@myself, please forgive me.
As I hear Recipe by Sir fade into the background, “let it go, let it go, let it go”, I think about how much unresolved pain I’ve harbored along with all of the remarkable achievements I’ve glossed over. The past few months I have had the luxury to discover some hidden stories about brown girls, just like me, whose insecurities, missteps, and unfortunate circumstances eclipsed their light. To say that I resonated with these stories is evident, but what comes along with being a Black girl is a concept for everyone to grasp. This book revelation is going to take the time to recognize two books, Black Girl Unlimited by Echo Brown and Parable of the Brown Girl by Khristi Lauren Adams, that bring voice to the true stories of Black girls.

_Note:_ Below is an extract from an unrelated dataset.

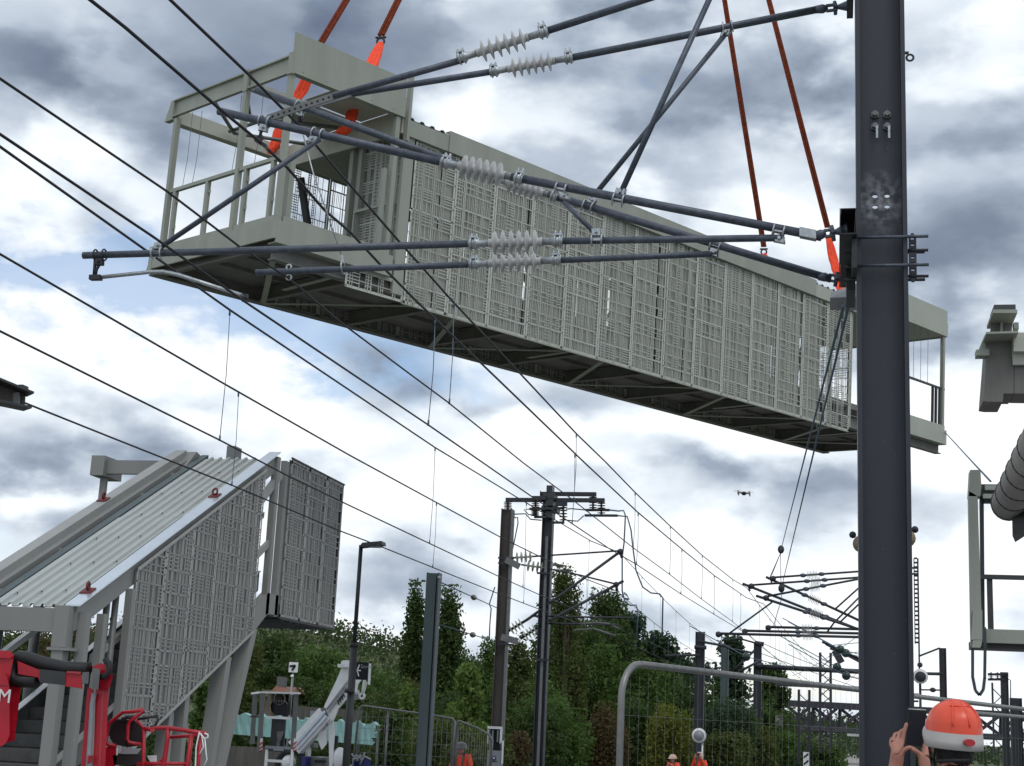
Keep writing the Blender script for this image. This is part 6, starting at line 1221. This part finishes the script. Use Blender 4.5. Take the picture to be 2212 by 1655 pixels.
def body_joints(arms, cloth=1, arm_reg=1):
    """standing adult facing +Y, feet at z 0; arms: for side in (-1,1): elbow, wrist, hand direction"""
    J = {'pelvis': ((0, 0, .98), .16, .12, 2), 'waist': ((0, 0, 1.12), .155, .115, cloth), 'chest': ((0, .0, 1.32), .185, .125, cloth), 'neckb': ((0, -.015, 1.47), .085, .08, cloth), 'neck': ((0, .0, 1.53), .062, .062, 0), 'jaw': ((0, .03, 1.60), .068, .075, 0), 'head': ((0, .02, 1.68), .078, .092, 0), 'crown': ((0, .01, 1.75), .06, .07, 0), 'nose': ((0, .125, 1.645), .012, .014, 0)}
    E = [('pelvis', 'waist'), ('waist', 'chest'), ('chest', 'neckb'), ('neckb', 'neck'), ('neck', 'jaw'), ('jaw', 'head'), ('head', 'crown'), ('head', 'nose')]
    for s, n in ((-1, 'l'), (1, 'r')):
        J['ear'+n] = ((s*.088, .0, 1.655), .012, .018, 0); E.append(('head', 'ear'+n))
        el, wr = arms[0 if s < 0 else 1][:2]
        J['sh'+n] = ((s*.19, -.01, 1.42), .075, .08, cloth); J['el'+n] = (el, .048, .05, arm_reg); J['wr'+n] = (wr, .032, .036, arm_reg)
        d = (V(wr)-V(el)).normalized(); ar_ = arms[0 if s < 0 else 1]; hd = ar_[2] if len(ar_) > 2 else d; hd = V(hd).normalized(); sd = hd.cross(V((0, 0, 1))) if abs(hd.z) < .9 else V((1, 0, 0)); sd.normalize()
        J['pm'+n] = (tuple(V(wr)+hd*.07), .03, .018, 0); E += [('chest', 'sh'+n), ('sh'+n, 'el'+n), ('el'+n, 'wr'+n), ('wr'+n, 'pm'+n)]
        for q, (o_, L) in enumerate(((-.028, .06), (-.009, .075), (.011, .07), (.03, .055))):
            J['fa%d%s' % (q, n)] = (tuple(V(wr)+hd*.115+sd*o_), .0095, .0095, 0); J['fb%d%s' % (q, n)] = (tuple(V(wr)+hd*(.115+L*.8)+sd*o_*1.1+V((0, 0, -.02))), .008, .008, 0); E += [('pm'+n, 'fa%d%s' % (q, n)), ('fa%d%s' % (q, n), 'fb%d%s' % (q, n))]
        J['th'+n] = (tuple(V(wr)+hd*.06-sd*.05*s), .011, .011, 0); E.append(('pm'+n, 'th'+n))
        J['hp'+n] = ((s*.095, 0, .90), .10, .105, 2); J['kn'+n] = ((s*.105, .02, .50), .066, .07, 2); J['an'+n] = ((s*.11, -.03, .09), .045, .05, 2); J['to'+n] = ((s*.12, .14, .035), .04, .032, 3); E += [('pelvis', 'hp'+n), ('hp'+n, 'kn'+n), ('kn'+n, 'an'+n), ('an'+n, 'to'+n)]
    return J, E
def helmet(parent, mtx, m1, m2, sc=1., band=.0, detail=False):
    vs = []; fs = []; mi = []; na, nr = 40, 14
    for i in range(nr+1):
        th = (i/nr)*1.72
        for k in range(na):
            ph = 2*math.pi*k/na; fx_, fy_ = math.cos(ph), math.sin(ph); r = math.sin(min(th, 1.57))*(1+.05*max(0, th-1.57)); z = math.cos(th)*(.148 if detail else .135)
            if detail:
                rg = 1+.035*math.exp(-((abs(fx_)-.0)/.22)**2)*(1 if i < 10 else .3)+.03*math.exp(-((abs(fx_)-.62)/.07)**2)*(1 if 2 < i < 11 else 0); r *= rg; z *= 1+.02*math.exp(-(fx_*math.sin(th)/.2)**2)
            x, y = fx_*.132*r, fy_*.155*r
            if i >= nr-1: x *= 1.03; y *= 1.03
            if i >= nr-1 and fy_ > .35: y += (.045 if i == nr else .03)*(fy_-.35)/.65
            if detail and i >= nr-2: z -= .062*(1 if fy_ < .2 else max(0, 1-(fy_-.2)*2))*(i-nr+3)/3
            vs.append(V((x, y, z))*sc)
    for i in range(nr):
        for k in range(na): fs.append((i*na+k, (i+1)*na+k, (i+1)*na+(k+1) % na, i*na+(k+1) % na)); mi.append(1 if (i >= nr-band) else 0)
    me = bpy.data.meshes.new('helmet'); me.from_pydata([tuple(v) for v in vs], [], fs); me.materials.append(M[m1]); me.materials.append(M[m2]); me.polygons.foreach_set('material_index', mi); me.polygons.foreach_set('use_smooth', [True]*len(fs))
    sdf = bpy.data.objects.new('helmet', me); COL.objects.link(sdf); sdf.parent = parent; sdf.matrix_local = mtx; md = sdf.modifiers.new('t', 'SOLIDIFY'); md.thickness = .006; INV[sdf.name] = INV[parent.name]; return sdf
def worker(label, px, ytop, Y, ang, arms, h1, extra=None):
    p = atY(px, ytop, Y); base = p.z-1.745; t = thing('person', label, 'person', mtx=Matrix.Translation(V((p.x, Y, base))) @ Matrix.Rotation(ang, 4, 'Z'), group=None)
    J, E = body_joints(arms)
    for k in ('neck', 'jaw', 'head', 'crown', 'nose', 'earl', 'earr'): (x_, y_, z_), a_, b_, g_ = J[k]; J[k] = ((x_, y_+.03, z_-(.085 if k != 'neck' else .03)), a_, b_, g_)
    INV[t.name] = t.matrix_world.inverted(); skin_mesh('body', J, E, None, ['skin', 'hivis', 'trousers', 'black'], t); helmet(t, Matrix.Translation((0, .04, 1.607)), h1, h1)
    for s in (-1, 1): MB().tube([(s*.09, .135, 1.05), (s*.095, .135, 1.3), (s*.10, .05, 1.50), (s*.10, -.11, 1.42), (s*.09, -.13, 1.05)], .022, 6).build('shoulder_strap', 'darkgrey', t, local=True)
    for s in (-1, 1): MB().ball((s*.032, .138, 1.59), .011, 8, 6).build('eye', 'black', t, local=True)
    return t
DOWN = (((-.27, .02, 1.14), (-.27, .14, .90)), ((.27, .02, 1.14), (.27, .14, .90)))
PHONE = (((-.25, .10, 1.22), (-.10, .32, 1.55), (.3, .1, 1)), ((.25, .10, 1.22), (.10, .32, 1.55), (-.3, .1, 1)))
worker('worker in orange vest and grey helmet left of the ticket validator', 999, 1602, 34, math.radians(165), DOWN, 'graycap')
w2 = worker('left of two distant orange workers under the round sign, pale helmet', 1455, 1629, 52, math.radians(150), (((-.27, .06, 1.18), (-.14, .28, 1.38), (.6, .3, .4)), ((.27, .02, 1.14), (.2, .22, 1.1))), 'helm_y')
w3 = worker('distant orange worker holding a black camera below the round sign', 1512, 1624, 52, math.radians(172), PHONE, 'helm_y'); cam_ = MB(); cam_.box((-.06, .16, 1.62), (.06, .28, 1.71)); cam_.lathe((0, .28, 1.66), (0, .36, 1.66), [(0, .04), (1, .045)], 10); 
_p = w3.matrix_world; cm = MB(); cm.v = [tuple(_p @ V(v)) for v in cam_.v]; cm.f = cam_.f; cm.mi = cam_.mi; cm.sm = cam_.sm; tag(cm.build('camera_body', 'black'), 'small black camera held up by the distant worker below the round sign', 'camera')
# the man filming in the foreground, seen from behind
Y = 7.0; hc = atY(2062, 1600, Y); base = .95; FA = math.radians(24)
t = thing('person', 'man in red-orange helmet filming with a phone, seen from behind at lower right', 'person', mtx=Matrix.Translation(V((hc.x, Y, base))) @ Matrix.Rotation(FA, 4, 'Z')); TI = t.matrix_world.inverted(); INV[t.name] = TI
g = lambda x, y, d=0: tuple(TI @ atY(1782+.19432*x, 1350+.19432*y, Y+.36+d))
J, E = body_joints(DOWN); dz = hc.z-base-1.655
up_ = ('neckb', 'neck', 'jaw', 'head', 'crown', 'nose', 'earl', 'earr', 'shl', 'shr', 'chest', 'waist')
for k in up_: (x, y, z), a_, b_, r_g = J[k]; J[k] = ((x, y, z+dz), a_, b_, r_g)
J['neck'] = (J['neck'][0], .07, .07, 0); J['jaw'] = (J['jaw'][0], .076, .08, 0)
for n in 'lr':
    for k in list(J):
        if k[-1] == n and (k[:2] in ('fa', 'fb') or k[:2] in ('pm', 'th')): del J[k]
E = [(a_, b_) for a_, b_ in E if a_ in J and b_ in J]
# left hand cradles the phone from the left, right hand from below right
J['wrl'] = (g(770, 1640), .034, .030, 0); J['ell'] = (g(700, 2050, -.12), .05, .05, 1); J['wrr'] = (g(1120, 1640, -.02), .034, .030, 0); J['elr'] = (g(1500, 2080, -.05), .05, .05, 1)
def fin(n, root, chain, r0=.0108):
    prev = root
    for i, c in enumerate(chain): J[n+str(i)] = (c, r0-.0009*i, r0-.0009*i, 0); E.append((prev, n+str(i))); prev = n+str(i)
J['pal'] = (g(790, 1480), .043, .03, 0); J['pbl'] = (g(800, 1375), .048, .026, 0); E += [('wrl', 'pal'), ('pal', 'pbl')]
fin('li', 'pbl', [g(865, 1285), g(880, 1195), g(912, 1085)]); fin('lm', 'pbl', [g(815, 1265, .03), g(835, 1190, .045), g(905, 1150, .05)]); fin('lr', 'pbl', [g(765, 1285, .035), g(775, 1215, .055), g(880, 1195, .06)]); fin('lp', 'pbl', [g(730, 1320, .03), g(745, 1260, .06), g(850, 1255, .065)]); fin('lt', 'pal', [g(870, 1400, -.015), g(935, 1360, -.02), g(1010, 1390, -.012)], .0125)
J['par'] = (g(1110, 1500), .034, .026, 0); J['pbr'] = (g(1115, 1400), .036, .022, 0); E += [('wrr', 'par'), ('par', 'pbr')]
fin('ri', 'pbr', [g(1130, 1310, .03), g(1125, 1225, .045), g(1090, 1160, .045)]); fin('rm', 'pbr', [g(1150, 1340, .035), g(1140, 1265, .055), g(1085, 1230, .055)]); fin('rr', 'pbr', [g(1150, 1380, .04), g(1130, 1320, .06), g(1075, 1290, .06)]); fin('rp', 'pbr', [g(1140, 1420, .04), g(1110, 1370, .06), g(1065, 1345, .06)]); fin('rt', 'par', [g(1060, 1440, -.02), g(1000, 1395, -.025), g(960, 1375, -.02)], .0125)
skin_mesh('body', J, E, None, ['skin', 'shirt', 'trousers', 'black'], t)
hz0 = 1.655+dz
hm = helmet(t, Matrix.Translation((0, .005, hz0+.045)) @ Matrix.Rotation(math.radians(5), 4, 'X'), 'helmet', 'helmetw', .90, 2, True)
for a0_ in (-.62, 0., .62):
    MB().tube([(math.sin(a0_)*.132*.93*math.sin(t_), .005-math.cos(a0_*.9)*.155*.935*math.sin(t_), hz0+.043+math.cos(t_)*.148*.92) for t_ in np.linspace(.15, 1.45, 9)], .003, 6).build('shell_ridge', 'helmet', t, local=True)
MB().tube([(math.sin(q_)*.132*.93*.62, .005-math.cos(q_)*.155*.935*.62, hz0+.043+.785*.148*.915) for q_ in np.linspace(-.75, .75, 9)], .003, 6).build('shell_ridge', 'helmet', t, local=True)
mb = MB(); 
em = [V((0, -.163, hz0-.015))]; c = V((-.012, -.160, hz0-.006)); n_ = V((.1, -1, -.05)).normalized(); mb.add([c+V((math.cos(a_)*.026, math.cos(a_)*.004, math.sin(a_)*.015)) for a_ in np.linspace(0, 6.283, 20, endpoint=False)]+[c+V((math.cos(a_)*.026, math.cos(a_)*.004+.02, math.sin(a_)*.015)) for a_ in np.linspace(0, 6.283, 20, endpoint=False)], [tuple(range(20))]+[(i, 20+i, 20+(i+1) % 20, (i+1) % 20) for i in range(20)]); o = mb.build('emblem', 'emblem', t, local=True)
# hair: short dark cap below the helmet, strap
mb = MB(); vs = []; nz, na = 9, 30
for i in range(nz):
    z = hz0+.06-.165*i/(nz-1); k = [1, 1.0, 1.0, .99, .97, .94, .89, .82, .74][i]
    for q in range(na+1):
        a_ = math.pi*(.93+1.14*q/na); jit = 1+.02*math.sin(q*5.1+i*3)+.012*math.sin(q*11+i*7); vs.append((math.cos(a_)*.090*k*jit, .012+math.sin(a_)*.112*k*jit, z+.004*math.sin(q*3.7)))
mb.add(vs, [(i*(na+1)+q, (i+1)*(na+1)+q, (i+1)*(na+1)+q+1, i*(na+1)+q+1) for i in range(nz-1) for q in range(na)], True); hr = mb.build('hair', 'hair', t, local=True); md = hr.modifiers.new('t', 'SOLIDIFY'); md.thickness = .02; md.offset = -1
mb = MB(); mb.tube([(-.105, .045, hz0), (-.10, .035, hz0-.06), (-.08, .055, hz0-.13)], .006, 6); mb.tube([(-.10, -.02, hz0), (-.098, .0, hz0-.06), (-.08, .045, hz0-.13)], .006, 6); mb.tube([(-.09, -.0, hz0-.09), (-.07, -.10, hz0-.085), (0, -.125, hz0-.08)], .008, 6); mb.obox((-.088, .03, hz0-.115), (.004, 0, 0), (0, .012, 0), (0, 0, .022)); mb.build('chin_strap', 'black', t, local=True)
# phone
f = lambda x, y, d=0: atY(1782+.19432*x, 1350+.19432*y, Y+.36+d)
ph = thing('phone', 'dark smartphone held up in front of the helmeted man', 'phone', f(1010, 1340)); mb = MB(); mb.prism([f(*p) for p in ((925, 940), (935, 922), (1120, 935), (1133, 955), (1085, 1355), (1070, 1365), (905, 1345), (897, 1325))], (0, .009, 0)); mb.build('case', 'black', ph)
mb = MB(); mb.prism([f(*p, -.001) for p in ((936, 965), (1122, 975), (1078, 1345), (908, 1325))], (0, .0008, 0)); mb.build('screen', 'screen', ph); mb = MB(); mb.tube([f(926, 935, -.001), f(1125, 948, -.001)], .0038, 6); mb.build('edge', 'galvl', ph)  # pale tube stands in for the highlight along the phone's top edge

It’s funny when people ask, “what is one piece of advice you would tell your five year old self?”, as if the person I am is not her. As if that girl still isn’t standing up strong some days and burying her head on others. As if that girl didn’t aspire to things and embarrassingly fail, too. As if she died off when she celebrated her 6th birthday. No, that girl is still here wrapped in 20 years of layers. Yes, there are so many things that I want to tell her - to tell me, I have grown and I still deserve nurturing. Not in the sense that I am an adolescent but as a human being that has endured things that is worthy of being shown compassion, empathy, and guidance (this diabolical lack in humanity in general is an excerpt for another day). While reading the compilation of short stories within the Parable of the Brown Girl, these girls were of different ages but all minors. The common theme of each girl’s story was an expectation that they set within themselves, along with the gracious hands of society, to see themselves as someone much older and capable of enduring painful experiences unscathed. Honestly, I would tell my five year old self so much to prevent her from making mistakes or seeing herself as unqualified but what comes after that? A new misstep to prevent and a new insecurity to overcome. I cannot erase anything and make it perfect, but I would tell my 5 year old self the same thing I tell my 25 year old self - Please Forgive Me.
Lord knows I probably have a journal entry every three months or so declaring forgiveness, because as the perfectly flawed black girl I am - I make mistakes, and that is perfectly okay. The dopest part about making mistakes is the redemption process, the one that reveals your magic. We, including myself, have the tendency to forget the magic that oozes from our pores and our minds and our hearts. Echo Brown used magical realism in Black Girl Unlimited to tell her compelling story about the power she seen in the women around her and how it forced an abundance of her own magic to come out when it was all that she had left. The story alone is one where you can vividly see the overlap of Brown girl experiences, and how it shapes the relationship we have with others and ourselves. As I unraveled the 20 years of layers to get to the 5 year old version of myself I stumbled upon magical spaces that in real time I saw as regular. One in particular is being a first generation college graduate, I never celebrated it for the achievement that it was, and how difficult life was those four years. Managing a 3.0 average GPA for my academic scholarship while juggling an extremely unhealthy relationship, and working two or three jobs at once just to afford a pack of ramen, rent, and gas for my car (which was my first car that I didn’t get until my last year of undergrad). That dedication to graduating had to be nothing but pure magic hahaha, because still to this day I don’t know how I did it!
The process looks a lot like: Revisit, Forgive, Find Magic. Repeat. I ask you to take those steps as often as you need to, we all know forgiveness doesn’t happen over night but we do have to start somewhere. Why are you harboring what hurts? Why aren’t you celebrating what worked?